São ainda pontos de afluência, a violência doméstica, com Fernanda Rodrigues (SP); o corpo feminino negro, com Maira Luciana (DF); o fazer poético, com Mari Vieira (MG) e a militância política, especialmente nos poemas de Natalia Amoreira (SP) e Laura Oliveira (MG), que trazem suas experiências militantes para a textura do papel.

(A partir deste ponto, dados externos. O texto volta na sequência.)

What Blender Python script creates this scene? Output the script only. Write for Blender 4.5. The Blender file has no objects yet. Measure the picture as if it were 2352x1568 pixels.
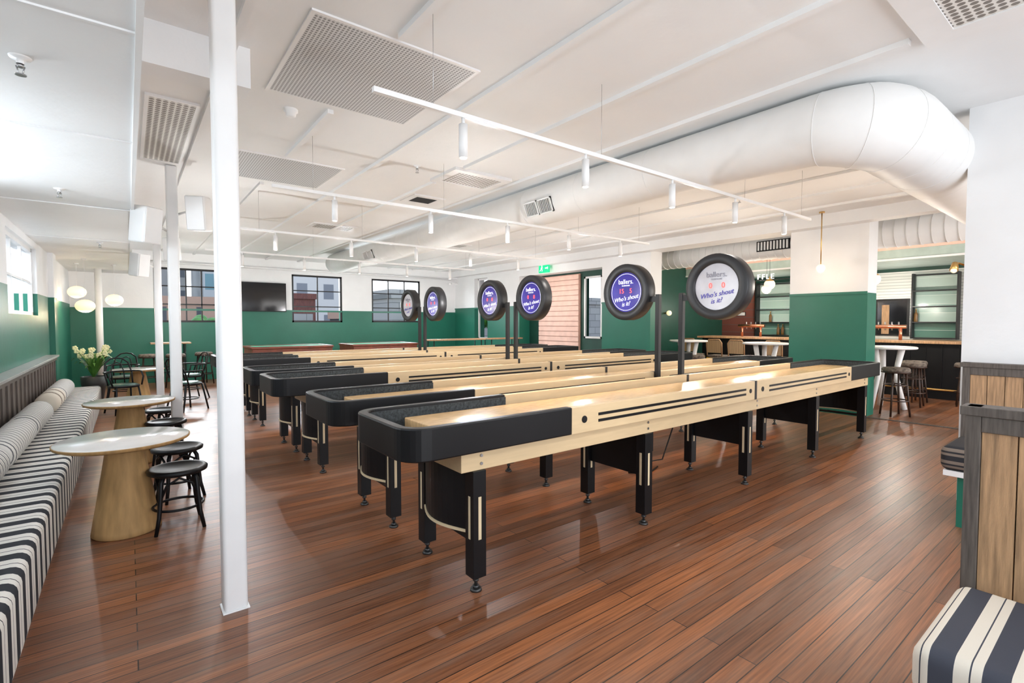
import bpy, math, random
from mathutils import Vector, Matrix
random.seed(4)
S=bpy.context.scene
COL=S.collection
rad=math.radians
# ------------------------------------------------------------------ materials
def nt(name):
    m=bpy.data.materials.new(name); m.use_nodes=True
    n=m.node_tree.nodes; l=m.node_tree.links
    b=n.get('Principled BSDF'); return m,n,l,b
def setin(b,k,v):
    if k in b.inputs: b.inputs[k].default_value=v
def pbr(name,col,rough=.5,metal=0,var=.08,scale=6,bump=0,bscale=40,coat=0,emit=None,es=0,stretch=None,spec=.5):
    m,n,l,b=nt(name)
    c=(*col,1)
    tc=n.new('ShaderNodeTexCoord'); mp=n.new('ShaderNodeMapping')
    l.new(tc.outputs['Object'],mp.inputs[0])
    if stretch: mp.inputs['Scale'].default_value=stretch
    no=n.new('ShaderNodeTexNoise'); no.inputs['Scale'].default_value=scale; no.inputs['Detail'].default_value=5
    l.new(mp.outputs[0],no.inputs['Vector'])
    r=n.new('ShaderNodeValToRGB')
    r.color_ramp.elements[0].position=.3; r.color_ramp.elements[1].position=.7
    r.color_ramp.elements[0].color=tuple(max(0,x*(1-var)) for x in col)+(1,)
    r.color_ramp.elements[1].color=tuple(min(1,x*(1+var)) for x in col)+(1,)
    l.new(no.outputs['Fac'],r.inputs[0]); l.new(r.outputs[0],b.inputs['Base Color'])
    b.inputs['Roughness'].default_value=rough; b.inputs['Metallic'].default_value=metal
    setin(b,'Coat Weight',coat); setin(b,'Coat Roughness',.2); setin(b,'Specular IOR Level',spec)
    if bump:
        n2=n.new('ShaderNodeTexNoise'); n2.inputs['Scale'].default_value=bscale; n2.inputs['Detail'].default_value=4
        l.new(mp.outputs[0],n2.inputs['Vector'])
        bp=n.new('ShaderNodeBump'); bp.inputs['Strength'].default_value=bump; bp.inputs['Distance'].default_value=.02
        l.new(n2.outputs['Fac'],bp.inputs['Height']); l.new(bp.outputs[0],b.inputs['Normal'])
    if emit:
        b.inputs['Emission Color'].default_value=(*emit,1); b.inputs['Emission Strength'].default_value=es
    return m
def stripes(name,axis,period,bands,light,dark,rough=.85):
    m,n,l,b=nt(name)
    tc=n.new('ShaderNodeTexCoord'); sp=n.new('ShaderNodeSeparateXYZ'); l.new(tc.outputs['Object'],sp.inputs[0])
    d=n.new('ShaderNodeMath'); d.operation='DIVIDE'; d.inputs[1].default_value=period; l.new(sp.outputs[axis],d.inputs[0])
    f=n.new('ShaderNodeMath'); f.operation='FRACT'; l.new(d.outputs[0],f.inputs[0])
    r=n.new('ShaderNodeValToRGB'); r.color_ramp.interpolation='CONSTANT'
    r.color_ramp.elements[0].color=(*light,1); r.color_ramp.elements[1].position=bands[0][0]; r.color_ramp.elements[1].color=(*dark,1)
    e=r.color_ramp.elements.new(bands[0][1]); e.color=(*light,1)
    for a,c in bands[1:]:
        e=r.color_ramp.elements.new(a); e.color=(*dark,1)
        e=r.color_ramp.elements.new(c); e.color=(*light,1)
    l.new(f.outputs[0],r.inputs[0]); l.new(r.outputs[0],b.inputs['Base Color']); b.inputs['Roughness'].default_value=rough
    no=n.new('ShaderNodeTexNoise'); no.inputs['Scale'].default_value=250; l.new(tc.outputs['Object'],no.inputs['Vector'])
    bp=n.new('ShaderNodeBump'); bp.inputs['Strength'].default_value=.2; bp.inputs['Distance'].default_value=.004
    l.new(no.outputs['Fac'],bp.inputs['Height']); l.new(bp.outputs[0],b.inputs['Normal'])
    return m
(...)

O gozo do corpo feminino, a lesbianidade e a transgeneridade são também elementos que perpassam as páginas da obra.
A genealogia feminina se inscreve de forma pulsante em vários dos poemas da antologia e parece claro estabelecer uma ligação não só com o feminismo, tal qual o concebemos na parte ocidental do globo, como, ou ainda mais, com o mulherismo. Este, um conceito do pensamento matriarcal afrocêntrico criado por Cleonara Hudson, e especialmente desenvolvido por Nah Dove, a partir do qual as opressões são estudadas sob a ótica específica da mulher negra africana.
A mesma especificidade se mostra ao cruzarmos com poemas provindos do slam, fáceis de identificar e que carregam a marca de uma trajetória negra que tem se solidificado em gênero literário, bem como apontado como sendo um dos principais canais da poesia negra brasileira contemporânea, e feminina, a partir do combate feminino no beat e na rima realizado pelos diversos Slam das Minas espalhados por todo o Brasil.
Um ponto crítico do livro recai em alguns aspectos da edição, especialmente no texto da quarta capa que no intuito, talvez, de possuir um tom mais comercial, traz uma sinopse que se inicia com a pergunta “Quem disse que não tem poeta negra?”. A meu ver, essa pergunta desrespeita a longa jornada de poetas e escritoras negras existentes na história brasileira. O que foi silenciado não deixou de existir. E é exatamente por isso que a escrita de autoria feminina e negra precisa continuar insistindo e resistindo.
RAÍZA HANNA, escritora, revisora de textos, editora de livros e mestranda em Literatura, Teoria e Crítica pela UFPB.